Source material:

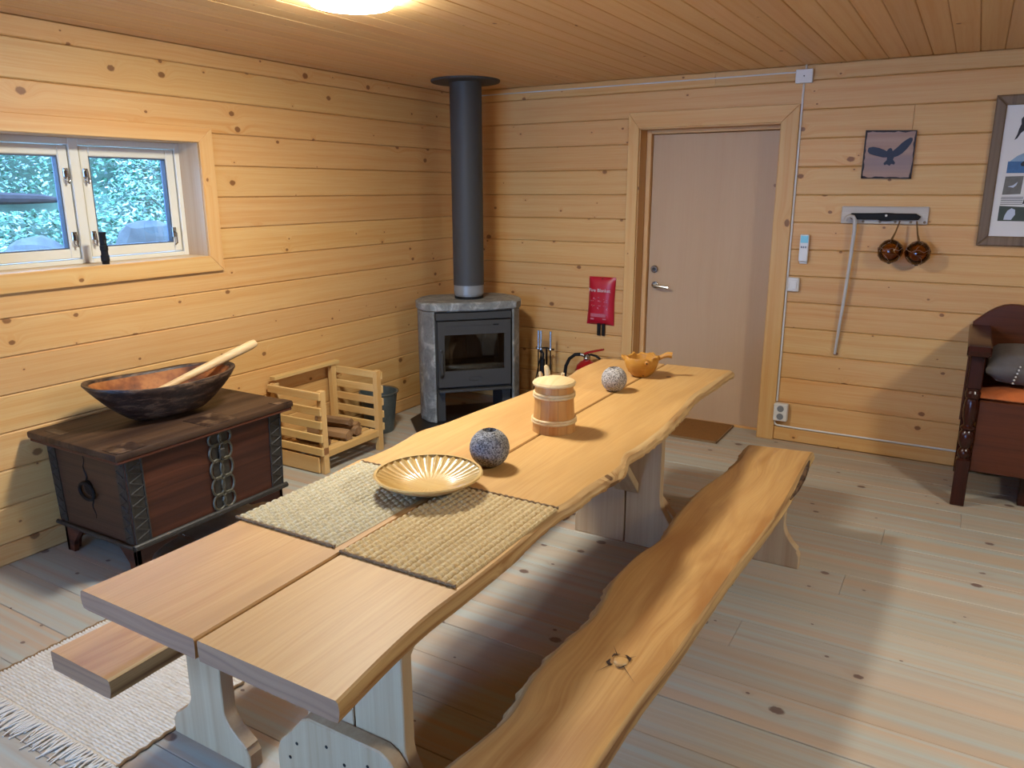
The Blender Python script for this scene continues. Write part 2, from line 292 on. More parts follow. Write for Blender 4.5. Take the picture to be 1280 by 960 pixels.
# ------------------------------------------------------------------ mesh helpers
class MB:
    def __init__(s): s.bm = bmesh.new(); s.mi = 0
    def _tag(s, faces, mi):
        for f in faces: f.material_index = mi
    def poly(s, vs, fs, mi=0):
        v = [s.bm.verts.new(p) for p in vs]; out = []
        for f in fs:
            try: out.append(s.bm.faces.new([v[i] for i in f]))
            except ValueError: pass
        s._tag(out, mi); return s
    def box(s, x0, x1, y0, y1, z0, z1, bev=0.0, mi=0, seg=1):
        r = bmesh.ops.create_cube(s.bm, size=1.0)
        for v in r['verts']:
            v.co = Vector(((x0 + x1) / 2 + v.co.x * (x1 - x0), (y0 + y1) / 2 + v.co.y * (y1 - y0), (z0 + z1) / 2 + v.co.z * (z1 - z0)))
        ed = list({e for v in r['verts'] for e in v.link_edges}); fa = list({f for v in r['verts'] for f in v.link_faces})
        s._tag(fa, mi)
        if bev > 0:
            b = bmesh.ops.bevel(s.bm, geom=ed, offset=bev, segments=seg, profile=0.5, affect='EDGES'); s._tag(b['faces'], mi)
        return s
    def prism(s, pts, axis, a0, a1, bev=0.0, mi=0):
        """outline in the two other axes (in XYZ order) extruded along axis"""
        n = len(pts)
        def P(p, a): return {'X': (a, p[0], p[1]), 'Y': (p[0], a, p[1]), 'Z': (p[0], p[1], a)}[axis]
        v = [s.bm.verts.new(P(p, a0)) for p in pts] + [s.bm.verts.new(P(p, a1)) for p in pts]
        fs = [s.bm.faces.new([v[i], v[(i + 1) % n], v[n + (i + 1) % n], v[n + i]]) for i in range(n)]
        c1 = s.bm.faces.new(v[:n][::-1]); c2 = s.bm.faces.new(v[n:]); fs += [c1, c2]
        s._tag(fs, mi); bmesh.ops.recalc_face_normals(s.bm, faces=fs)
        if bev > 0:
            ed = list(set(c1.edges) | set(c2.edges))
            b = bmesh.ops.bevel(s.bm, geom=ed, offset=bev, segments=1, profile=0.5, affect='EDGES'); s._tag(b['faces'], mi)
        return s
    def lathe(s, prof, c=(0, 0, 0), seg=32, mi=0, a0=0.0, a1=2 * pi, fn=None, sx=1.0, sy=1.0):
        full = abs(a1 - a0 - 2 * pi) < 1e-6; n = seg if full else seg + 1
        rows = []
        for r, z in prof:
            if r < 1e-6 and fn is None: rows.append([s.bm.verts.new((c[0], c[1], c[2] + z))]); continue
            row = []
            for i in range(n):
                a = a0 + (a1 - a0) * i / seg; rr, zz = (r, z) if fn is None else fn(r, z, a)
                row.append(s.bm.verts.new((c[0] + rr * cos(a) * sx, c[1] + rr * sin(a) * sy, c[2] + zz)))
            rows.append(row)
        fs = []
        for A, B in zip(rows[:-1], rows[1:]):
            for i in range(seg):
                j = (i + 1) % n
                if len(A) == 1 and len(B) == 1: continue
                if len(A) == 1: fs.append(s.bm.faces.new((A[0], B[j], B[i])))
                elif len(B) == 1: fs.append(s.bm.faces.new((A[i], A[j], B[0])))
                else: fs.append(s.bm.faces.new((A[i], A[j], B[j], B[i])))
        s._tag(fs, mi); bmesh.ops.recalc_face_normals(s.bm, faces=fs); return s
    def tube(s, pts, r, seg=8, mi=0, closed=False):
        pts = [Vector(p) for p in pts]; n = len(pts); rad = r if isinstance(r, (list, tuple)) else [r] * n
        rings = []; up = None
        for i, p in enumerate(pts):
            a = pts[(i - 1) % n] if (closed or i > 0) else p; b = pts[(i + 1) % n] if (closed or i < n - 1) else p
            t = (b - a).normalized()
            if up is None: up = Vector((0, 0, 1)) if abs(t.z) < 0.9 else Vector((1, 0, 0))
            x = t.cross(up).normalized(); y = x.cross(t).normalized(); up = y
            rings.append([s.bm.verts.new(p + (x * cos(2 * pi * k / seg) + y * sin(2 * pi * k / seg)) * rad[i]) for k in range(seg)])
        fs = []
        m = n if closed else n - 1
        for i in range(m):
            A, B = rings[i], rings[(i + 1) % n]
            for k in range(seg): fs.append(s.bm.faces.new((A[k], A[(k + 1) % seg], B[(k + 1) % seg], B[k])))
        if not closed: fs += [s.bm.faces.new(rings[0][::-1]), s.bm.faces.new(rings[-1])]
        s._tag(fs, mi); bmesh.ops.recalc_face_normals(s.bm, faces=fs); return s
    def ball(s, c, r, u=16, v=10, mi=0, sc=(1, 1, 1)):
        q = bmesh.ops.create_uvsphere(s.bm, u_segments=u, v_segments=v, radius=r)
        for x in q['verts']: x.co = Vector((c[0] + x.co.x * sc[0], c[1] + x.co.y * sc[1], c[2] + x.co.z * sc[2]))
        s._tag({f for x in q['verts'] for f in x.link_faces}, mi); return s
    def grid(s, fn, nu, nv, mi=0, wrap=False):
        vs = [[s.bm.verts.new(fn(i / nu, j / nv)) for j in range(nv + (0 if wrap else 1))] for i in range(nu + 1)]
        fs = []
        for i in range(nu):
            for j in range(nv):
                k = (j + 1) % nv if wrap else j + 1
                fs.append(s.bm.faces.new((vs[i][j], vs[i + 1][j], vs[i + 1][k], vs[i][k])))
        s._tag(fs, mi); return s, vs
    def move(s, mat):
        bmesh.ops.transform(s.bm, matrix=mat, verts=s.bm.verts); return s
    def out(s, name, mats, parent=None, world=True, smooth=30.0, origin=True, kind=None, frame=None):
        """link as ONE mesh object. world=True: vertices are in world metres; else in the parent's own frame"""
        if not isinstance(mats, (list, tuple)): mats = [mats]
        bm = s.bm
        if frame is not None: bmesh.ops.transform(bm, matrix=WM[parent.name].inverted() @ WM[frame.name], verts=bm.verts)
        elif parent is not None and world:
            bmesh.ops.transform(bm, matrix=WM[parent.name].inverted(), verts=bm.verts)
        c = Vector((0, 0, 0))
        if origin:
            lo = Vector([min(v.co[i] for v in bm.verts) for i in range(3)]); hi = Vector([max(v.co[i] for v in bm.verts) for i in range(3)])
            c = (lo + hi) / 2; bmesh.ops.translate(bm, vec=-c, verts=bm.verts)
        me = bpy.data.meshes.new(name)
        for q in mats: me.materials.append(M[q] if isinstance(q, str) else q)
        bm.to_mesh(me); bm.free()
        if smooth:
            me.polygons.foreach_set('use_smooth', [True] * len(me.polygons)); me.set_sharp_from_angle(angle=radians(smooth))
        o = bpy.data.objects.new(name, me); COL.objects.link(o); o.location = c
        WM[o.name] = (WM[parent.name] if parent is not None else Matrix()) @ Matrix.Translation(c)
        if parent is not None: o.parent = parent
        if kind: o['kind'] = kind
        return o
WM = {}
def thing(name, label=None, cat=None, loc=(0, 0, 0), rotz=0.0, group=None, kind=None):
    o = bpy.data.objects.new(name, None); o.empty_display_size = 0.1; COL.objects.link(o)
    o.location = loc; o.rotation_euler = (0, 0, rotz)
    WM[o.name] = Matrix.Translation(Vector(loc)) @ Matrix.Rotation(rotz, 4, 'Z')
    if kind: o['kind'] = kind
    if label: tag(o, label, cat, group)
    return o
def tag(o, label, cat, group=None):
    o['label'] = label; o['category'] = cat
    if group: o['group'] = group
    return o
def box(name, mat, parent, *b, bev=0.0, world=True, kind=None): return MB().box(*b, bev=bev).out(name, mat, parent, world, kind=kind)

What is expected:
Repeat the lines above exactly, and keep every picture out.

Solution for this task:
The Blender Python script for this scene continues. Write part 2, from line 292 on. More parts follow. Write for Blender 4.5. Take the picture to be 1280 by 960 pixels.
# ------------------------------------------------------------------ mesh helpers
class MB:
    def __init__(s): s.bm = bmesh.new(); s.mi = 0
    def _tag(s, faces, mi):
        for f in faces: f.material_index = mi
    def poly(s, vs, fs, mi=0):
        v = [s.bm.verts.new(p) for p in vs]; out = []
        for f in fs:
            try: out.append(s.bm.faces.new([v[i] for i in f]))
            except ValueError: pass
        s._tag(out, mi); return s
    def box(s, x0, x1, y0, y1, z0, z1, bev=0.0, mi=0, seg=1):
        r = bmesh.ops.create_cube(s.bm, size=1.0)
        for v in r['verts']:
            v.co = Vector(((x0 + x1) / 2 + v.co.x * (x1 - x0), (y0 + y1) / 2 + v.co.y * (y1 - y0), (z0 + z1) / 2 + v.co.z * (z1 - z0)))
        ed = list({e for v in r['verts'] for e in v.link_edges}); fa = list({f for v in r['verts'] for f in v.link_faces})
        s._tag(fa, mi)
        if bev > 0:
            b = bmesh.ops.bevel(s.bm, geom=ed, offset=bev, segments=seg, profile=0.5, affect='EDGES'); s._tag(b['faces'], mi)
        return s
    def prism(s, pts, axis, a0, a1, bev=0.0, mi=0):
        """outline in the two other axes (in XYZ order) extruded along axis"""
        n = len(pts)
        def P(p, a): return {'X': (a, p[0], p[1]), 'Y': (p[0], a, p[1]), 'Z': (p[0], p[1], a)}[axis]
        v = [s.bm.verts.new(P(p, a0)) for p in pts] + [s.bm.verts.new(P(p, a1)) for p in pts]
        fs = [s.bm.faces.new([v[i], v[(i + 1) % n], v[n + (i + 1) % n], v[n + i]]) for i in range(n)]
        c1 = s.bm.faces.new(v[:n][::-1]); c2 = s.bm.faces.new(v[n:]); fs += [c1, c2]
        s._tag(fs, mi); bmesh.ops.recalc_face_normals(s.bm, faces=fs)
        if bev > 0:
            ed = list(set(c1.edges) | set(c2.edges))
            b = bmesh.ops.bevel(s.bm, geom=ed, offset=bev, segments=1, profile=0.5, affect='EDGES'); s._tag(b['faces'], mi)
        return s
    def lathe(s, prof, c=(0, 0, 0), seg=32, mi=0, a0=0.0, a1=2 * pi, fn=None, sx=1.0, sy=1.0):
        full = abs(a1 - a0 - 2 * pi) < 1e-6; n = seg if full else seg + 1
        rows = []
        for r, z in prof:
            if r < 1e-6 and fn is None: rows.append([s.bm.verts.new((c[0], c[1], c[2] + z))]); continue
            row = []
            for i in range(n):
                a = a0 + (a1 - a0) * i / seg; rr, zz = (r, z) if fn is None else fn(r, z, a)
                row.append(s.bm.verts.new((c[0] + rr * cos(a) * sx, c[1] + rr * sin(a) * sy, c[2] + zz)))
            rows.append(row)
        fs = []
        for A, B in zip(rows[:-1], rows[1:]):
            for i in range(seg):
                j = (i + 1) % n
                if len(A) == 1 and len(B) == 1: continue
                if len(A) == 1: fs.append(s.bm.faces.new((A[0], B[j], B[i])))
                elif len(B) == 1: fs.append(s.bm.faces.new((A[i], A[j], B[0])))
                else: fs.append(s.bm.faces.new((A[i], A[j], B[j], B[i])))
        s._tag(fs, mi); bmesh.ops.recalc_face_normals(s.bm, faces=fs); return s
    def tube(s, pts, r, seg=8, mi=0, closed=False):
        pts = [Vector(p) for p in pts]; n = len(pts); rad = r if isinstance(r, (list, tuple)) else [r] * n
        rings = []; up = None
        for i, p in enumerate(pts):
            a = pts[(i - 1) % n] if (closed or i > 0) else p; b = pts[(i + 1) % n] if (closed or i < n - 1) else p
            t = (b - a).normalized()
            if up is None: up = Vector((0, 0, 1)) if abs(t.z) < 0.9 else Vector((1, 0, 0))
            x = t.cross(up).normalized(); y = x.cross(t).normalized(); up = y
            rings.append([s.bm.verts.new(p + (x * cos(2 * pi * k / seg) + y * sin(2 * pi * k / seg)) * rad[i]) for k in range(seg)])
        fs = []
        m = n if closed else n - 1
        for i in range(m):
            A, B = rings[i], rings[(i + 1) % n]
            for k in range(seg): fs.append(s.bm.faces.new((A[k], A[(k + 1) % seg], B[(k + 1) % seg], B[k])))
        if not closed: fs += [s.bm.faces.new(rings[0][::-1]), s.bm.faces.new(rings[-1])]
        s._tag(fs, mi); bmesh.ops.recalc_face_normals(s.bm, faces=fs); return s
    def ball(s, c, r, u=16, v=10, mi=0, sc=(1, 1, 1)):
        q = bmesh.ops.create_uvsphere(s.bm, u_segments=u, v_segments=v, radius=r)
        for x in q['verts']: x.co = Vector((c[0] + x.co.x * sc[0], c[1] + x.co.y * sc[1], c[2] + x.co.z * sc[2]))
        s._tag({f for x in q['verts'] for f in x.link_faces}, mi); return s
    def grid(s, fn, nu, nv, mi=0, wrap=False):
        vs = [[s.bm.verts.new(fn(i / nu, j / nv)) for j in range(nv + (0 if wrap else 1))] for i in range(nu + 1)]
        fs = []
        for i in range(nu):
            for j in range(nv):
                k = (j + 1) % nv if wrap else j + 1
                fs.append(s.bm.faces.new((vs[i][j], vs[i + 1][j], vs[i + 1][k], vs[i][k])))
        s._tag(fs, mi); return s, vs
    def move(s, mat):
        bmesh.ops.transform(s.bm, matrix=mat, verts=s.bm.verts); return s
    def out(s, name, mats, parent=None, world=True, smooth=30.0, origin=True, kind=None, frame=None):
        """link as ONE mesh object. world=True: vertices are in world metres; else in the parent's own frame"""
        if not isinstance(mats, (list, tuple)): mats = [mats]
        bm = s.bm
        if frame is not None: bmesh.ops.transform(bm, matrix=WM[parent.name].inverted() @ WM[frame.name], verts=bm.verts)
        elif parent is not None and world:
            bmesh.ops.transform(bm, matrix=WM[parent.name].inverted(), verts=bm.verts)
        c = Vector((0, 0, 0))
        if origin:
            lo = Vector([min(v.co[i] for v in bm.verts) for i in range(3)]); hi = Vector([max(v.co[i] for v in bm.verts) for i in range(3)])
            c = (lo + hi) / 2; bmesh.ops.translate(bm, vec=-c, verts=bm.verts)
        me = bpy.data.meshes.new(name)
        for q in mats: me.materials.append(M[q] if isinstance(q, str) else q)
        bm.to_mesh(me); bm.free()
        if smooth:
            me.polygons.foreach_set('use_smooth', [True] * len(me.polygons)); me.set_sharp_from_angle(angle=radians(smooth))
        o = bpy.data.objects.new(name, me); COL.objects.link(o); o.location = c
        WM[o.name] = (WM[parent.name] if parent is not None else Matrix()) @ Matrix.Translation(c)
        if parent is not None: o.parent = parent
        if kind: o['kind'] = kind
        return o
WM = {}
def thing(name, label=None, cat=None, loc=(0, 0, 0), rotz=0.0, group=None, kind=None):
    o = bpy.data.objects.new(name, None); o.empty_display_size = 0.1; COL.objects.link(o)
    o.location = loc; o.rotation_euler = (0, 0, rotz)
    WM[o.name] = Matrix.Translation(Vector(loc)) @ Matrix.Rotation(rotz, 4, 'Z')
    if kind: o['kind'] = kind
    if label: tag(o, label, cat, group)
    return o
def tag(o, label, cat, group=None):
    o['label'] = label; o['category'] = cat
    if group: o['group'] = group
    return o
def box(name, mat, parent, *b, bev=0.0, world=True, kind=None): return MB().box(*b, bev=bev).out(name, mat, parent, world, kind=kind)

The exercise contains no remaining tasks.